* _Task goal_
From the line that has "0.8, 0, 0.1)" down to the final line of the listing below, transcribe every line exactly, and only those.

** Begin Available data **

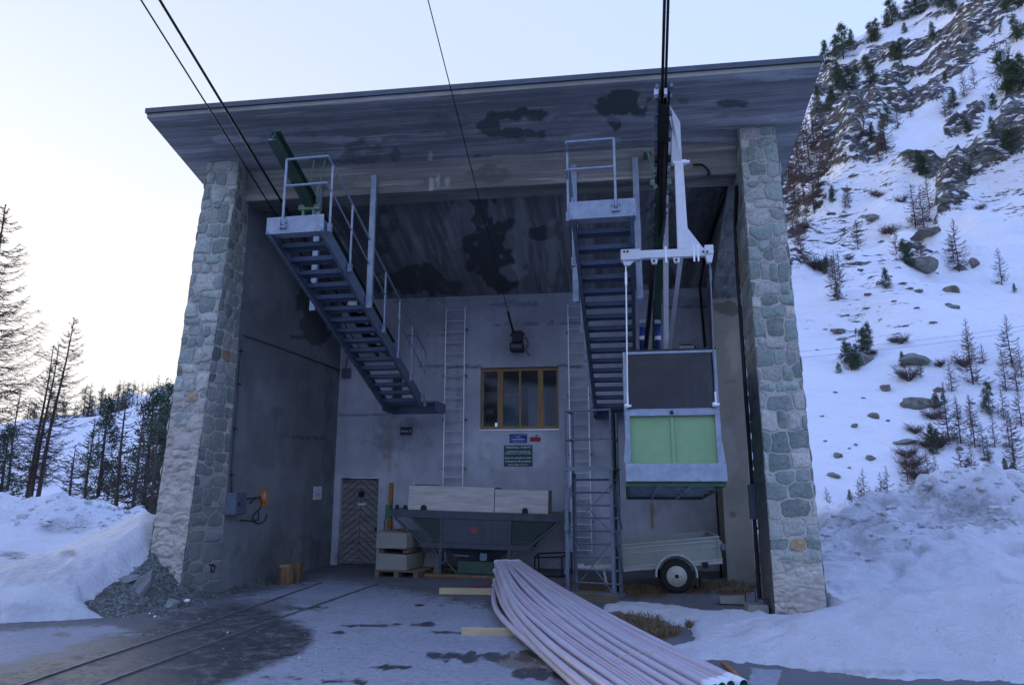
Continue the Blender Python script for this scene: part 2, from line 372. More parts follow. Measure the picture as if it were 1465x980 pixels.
def make_snow(name, dirt=True, base=(0.80, 0.81, 0.84)):
    g = NT(name); n1 = g.noise(1.4, 8, 0.65); n2 = g.noise(9, 7, 0.75); n3 = g.noise(60, 3, 0.7)
    col = g.mix(g.ramp(n1, 0.35, 0.7), tuple(x * 0.88 for x in base), base)
    if dirt: col = g.mix(g.math('MULTIPLY', g.attr('dirt'), g.ramp(n2, 0.30, 0.70)), col, (0.17, 0.15, 0.135))
    nm = g.bump(n1, 1.0, 0.22); nm = g.bump(n2, 1.0, 0.06, nm); nm = g.bump(n3, 0.3, 0.004, nm)
    return g.fin(col, 0.75, 0, nm)
m_snow = make_snow('snow')
def make_mountain():
    g = NT('mountain_snow_and_rock'); rk = g.attr('rock'); n1 = g.noise(0.35, 9, 0.7); n2 = g.noise(0.07, 5, 0.6); n3 = g.noise(1.6, 6, 0.7)
    sn = g.mix(g.ramp(n2, 0.35, 0.65), (0.74, 0.75, 0.79), (0.82, 0.83, 0.86))
    rc = g.mix(g.ramp(n1, 0.40, 0.62), (0.03, 0.030, 0.028), (0.20, 0.205, 0.17)); rc = g.mix(g.math('MULTIPLY', g.ramp(g.noise(0.16, 5), 0.50, 0.60), 0.85), rc, (0.095, 0.07, 0.05))
    ck = g.vor(0.32, 'DISTANCE_TO_EDGE', g.coord((1, 1, 2.2))); rc = g.mix(g.math('MULTIPLY', g.ramp(ck, 0.02, 0.14, (1, 1, 1), (0, 0, 0)), 0.8), rc, (0.015, 0.016, 0.016))
    rc = g.mix(g.math('MULTIPLY', g.ramp(n3, 0.5, 0.66), 0.7), rc, (0.03, 0.03, 0.027))
    led = g.noise(0.5, 7, 0.65, g.coord((0.7, 0.9, 1.5), (0.0, R(38), 0)))
    f = g.ramp(g.math('ADD', rk, g.math('MULTIPLY', g.math('SUBTRACT', n3, 0.5), 0.55)), 0.46, 0.54)
    nf = g.noise(0.55, 6, 0.7, g.coord((0.55, 1.0, 2.4), (0, R(14), 0))); f2 = g.math('MULTIPLY', g.ramp(g.math('ADD', g.attr('fleck'), g.math('MULTIPLY', g.math('SUBTRACT', nf, 0.5), 1.6)), 0.60, 0.64), g.math('GREATER_THAN', g.attr('fleck'), 0.05))
    f = g.math('MULTIPLY', f, g.ramp(led, 0.54, 0.60, (1, 1, 1), (0, 0, 0)))
    f = g.math('MAXIMUM', f, f2)
    return g.fin(g.mix(f, sn, rc), 0.85, 0, g.bump(g.noise(0.9, 8, 0.7), 0.7, 0.6, g.bump(ck, 0.6, 0.8)))
m_mount = make_mountain()
def make_yard():
    g = NT('yard_surface'); fr = g.attr('frost'); wt = g.attr('wet'); nd = g.attr('needles'); gv = g.attr('grit')
    n1 = g.noise(1.3, 8, 0.65); n2 = g.noise(14, 6, 0.75); n3 = g.noise(70, 3, 0.8); vd = g.vor(38, 'F1')
    asp = g.mix(g.ramp(n1, 0.3, 0.7), (0.085, 0.085, 0.088), (0.145, 0.145, 0.15)); asp = g.mix(g.math('MULTIPLY', g.ramp(n3, 0.5, 0.75), 0.5), asp, (0.22, 0.22, 0.22))
    wetc = g.mix(g.ramp(n2, 0.4, 0.7), (0.038, 0.039, 0.043), (0.075, 0.075, 0.08))
    fro = g.mix(g.ramp(n2, 0.3, 0.75), (0.20, 0.21, 0.235), (0.36, 0.37, 0.41))
    fro = g.mix(g.math('MULTIPLY', g.ramp(n1, 0.45, 0.7), 0.45), fro, (0.18, 0.185, 0.20))
    jit = g.math('ADD', g.math('MULTIPLY', g.math('SUBTRACT', n2, 0.5), 0.9), g.math('MULTIPLY', g.math('SUBTRACT', g.noise(4.5, 7, 0.7), 0.5), 1.1))
    fF = g.ramp(g.math('ADD', fr, jit), 0.36, 0.62); wF = g.ramp(g.math('ADD', wt, jit), 0.42, 0.66)
    col = g.mix(fF, asp, fro); col = g.mix(wF, col, wetc)
    nF = g.ramp(g.math('ADD', nd, g.math('MULTIPLY', g.math('SUBTRACT', g.noise(45, 4, 0.8), 0.5), 2.2)), 0.55, 0.75)
    col = g.mix(nF, col, g.mix(n3, (0.075, 0.045, 0.025), (0.20, 0.12, 0.06)))
    gF = g.math('MULTIPLY', g.ramp(vd, 0.10, 0.22, (1, 1, 1), (0, 0, 0)), g.ramp(g.math('ADD', gv, g.math('MULTIPLY', g.math('SUBTRACT', n2, 0.5), 1.4)), 0.5, 0.7))
    col = g.mix(gF, col, (0.32, 0.34, 0.36))
    rough = g.mix(wF, (0.85, 0.85, 0.85), (0.30, 0.30, 0.30))
    return g.fin(col, rough, 0, g.bump(g.math('ADD', g.math('MULTIPLY', n2, 0.7), g.math('MULTIPLY', n3, 0.35)), 0.5, 0.014))
m_yard = make_yard()
def make_gravel():
    g = NT('gravel_slope'); v = g.vor(26, 'F1', out=1); d = g.vor(26, 'F1'); n = g.noise(3, 6)
    sep = g.n('ShaderNodeSeparateColor'); g.l(v, sep.inputs[0])
    col = g.mix(sep.outputs[0], (0.05, 0.055, 0.05), (0.19, 0.205, 0.19)); col = g.mix(g.ramp(n, 0.5, 0.7), col, (0.075, 0.07, 0.055))
    return g.fin(col, 0.85, 0, g.bump(d, 0.8, -0.03))
m_gravel = make_gravel()
def make_rock(name, c, c2, moss=None):
    g = NT(name); n = g.noise(2.2, 9, 0.7); n2 = g.noise(12, 6, 0.75)
    col = g.mix(g.ramp(n, 0.35, 0.65), c2, c); col = g.mix(g.math('MULTIPLY', g.ramp(n2, 0.5, 0.7), 0.5), col, tuple(x * 0.4 for x in c))
    if moss: col = g.mix(g.ramp(g.noise(1.1, 5), 0.52, 0.6), col, moss)
    return g.fin(col, 0.85, 0, g.bump(n2, 0.6, 0.03))
m_rock = make_rock('grey_rock', (0.23, 0.24, 0.21), (0.11, 0.12, 0.11), (0.12, 0.095, 0.07))
m_rockl = make_rock('pale_rock', (0.30, 0.32, 0.32), (0.17, 0.185, 0.18))
def make_stone():
    g = NT('stone_masonry'); c = g.attr('scol', 'Color'); mo = g.attr('mortar'); n = g.noise(22, 7, 0.75); n2 = g.noise(5, 5, 0.6); n3 = g.noise(1.3, 5, 0.6)
    st = g.mix(g.math('MULTIPLY', g.ramp(n, 0.40, 0.65), 0.65), c, (0.42, 0.43, 0.40), 'MULTIPLY'); st = g.mix(g.math('MULTIPLY', g.ramp(n2, 0.5, 0.72), 0.55), st, (0.40, 0.40, 0.37))
    mt = g.mix(g.ramp(n2, 0.3, 0.7), (0.42, 0.40, 0.37), (0.58, 0.55, 0.51))
    st = g.mix(g.math('MULTIPLY', g.ramp(g.noise(34, 3, 0.7), 0.58, 0.68), 0.7), st, (0.06, 0.075, 0.065))
    pl = g.attr('plaster'); plc = g.mix(g.ramp(n2, 0.3, 0.7), (0.42, 0.385, 0.33), (0.56, 0.52, 0.46))
    mo2 = g.ramp(g.math('ADD', mo, g.math('MULTIPLY', g.math('SUBTRACT', n, 0.5), 0.5)), 0.42, 0.62)
    col = g.mix(mo2, st, mt); rim = g.ramp(mo, 0.02, 0.30); rim = g.math('MULTIPLY', rim, g.math('SUBTRACT', 1.0, mo2)); col = g.mix(g.math('MULTIPLY', rim, 0.5), col, (0.09, 0.095, 0.09))  # rim: shadow line of the recessed joint, painted dark round each stone
    pf = g.ramp(g.math('ADD', pl, g.math('MULTIPLY', g.math('SUBTRACT', g.noise(7, 6, 0.7), 0.5), 1.1)), 0.45, 0.6)
    col = g.mix(pf, col, plc)
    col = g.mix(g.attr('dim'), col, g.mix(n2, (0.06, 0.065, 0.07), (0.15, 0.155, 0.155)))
    return g.fin(col, 0.9, 0, g.bump(n, 0.6, 0.012, g.bump(n2, 0.4, 0.03)))
m_stone = make_stone()
def make_foliage(name, a, b):
    g = NT(name); n = g.noise(1.2, 3, 0.6); ge = g.n('ShaderNodeNewGeometry')
    col = g.mix(g.ramp(n, 0.3, 0.7), a, b); col = g.mix(g.math('MULTIPLY', g.noise(9, 2), 0.5), col, tuple(x * 0.5 for x in a))
    return g.fin(col, 0.8, 0)
m_pine = make_foliage('pine_needles', (0.030, 0.060, 0.035), (0.075, 0.115, 0.060))
def make_glass(name, tint, refl=0.18, bump=None, haze=0.0):
    g = NT(name); tr = g.n('ShaderNodeBsdfTransparent'); tr.inputs[0].default_value = (*tint, 1)
    gl = g.n('ShaderNodeBsdfGlossy'); gl.inputs['Roughness'].default_value = 0.04
    lw = g.n('ShaderNodeLayerWeight'); lw.inputs[0].default_value = 0.35
    f = g.math('MINIMUM', g.math('ADD', g.math('MULTIPLY', lw.outputs[1], 0.35), refl), 1.0)
    if bump:
        nn = g.noise(bump[0], 3, 0.5, g.coord((1, 1, 1)), 1.2); g.l(g.bump(nn, bump[1], bump[2]), gl.inputs['Normal'])
    mx = g.n('ShaderNodeMixShader'); g.l(f, mx.inputs[0]); g.l(tr.outputs[0], mx.inputs[1]); g.l(gl.outputs[0], mx.inputs[2])
    last = mx
    if haze:
        df = g.n('ShaderNodeBsdfDiffuse'); df.inputs[0].default_value = (0.5, 0.5, 0.5, 1)
        m2 = g.n('ShaderNodeMixShader'); hz = g.math('MULTIPLY', g.ramp(g.noise(1.2, 4, 0.55, g.coord((1, 1, 1.6)), 1.8), 0.50, 0.66), haze)  # pale diffuse swirls painted into the pane in place of distorted reflections
        g.l(hz, m2.inputs[0]); g.l(mx.outputs[0], m2.inputs[1]); g.l(df.outputs[0], m2.inputs[2]); last = m2
    g.t.nodes.remove(g.b); g.l(last.outputs[0], g.out.inputs[0]); return g.m
m_glass = make_glass('window_glass', (0.80, 0.85, 0.88), 0.03)
m_perspex = make_glass('scratched_perspex', (0.36, 0.40, 0.58), 0.03, (0.7, 0.2, 0.06), 0.03)
def make_mesh_mat():
    g = NT('wire_mesh'); v = g.coord((1, 1, 1), (0, R(45), 0)); sp = g.n('ShaderNodeSeparateXYZ'); g.l(v, sp.inputs[0])
    def lin(c): return g.math('GREATER_THAN', g.math('ABSOLUTE', g.math('SUBTRACT', g.math('FRACT', g.math('MULTIPLY', c, 22)), 0.5)), 0.34)
    f = g.math('MAXIMUM', lin(sp.outputs[0]), lin(sp.outputs[2]))
    tr = g.n('ShaderNodeBsdfTransparent'); mx = g.n('ShaderNodeMixShader'); g.l(f, mx.inputs[0]); g.l(tr.outputs[0], mx.inputs[1]); g.l(g.b.outputs[0], mx.inputs[2])
    g.l(mx.outputs[0], g.out.inputs[0]); return g.fin((0.07, 0.105, 0.10), 0.5, 0.2)
m_mesh = make_mesh_mat()
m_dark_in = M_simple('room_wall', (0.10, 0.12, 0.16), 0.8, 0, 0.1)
m_grate = M_simple('tread_grating', (0.15, 0.20, 0.29), 0.6, 0.4, 0.4, 60, 0.6)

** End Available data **

* _The answer_
m_dark_in = M_simple('room_wall', (0.10, 0.12, 0.16), 0.8, 0, 0.1)
m_grate = M_simple('tread_grating', (0.15, 0.20, 0.29), 0.6, 0.4, 0.4, 60, 0.6)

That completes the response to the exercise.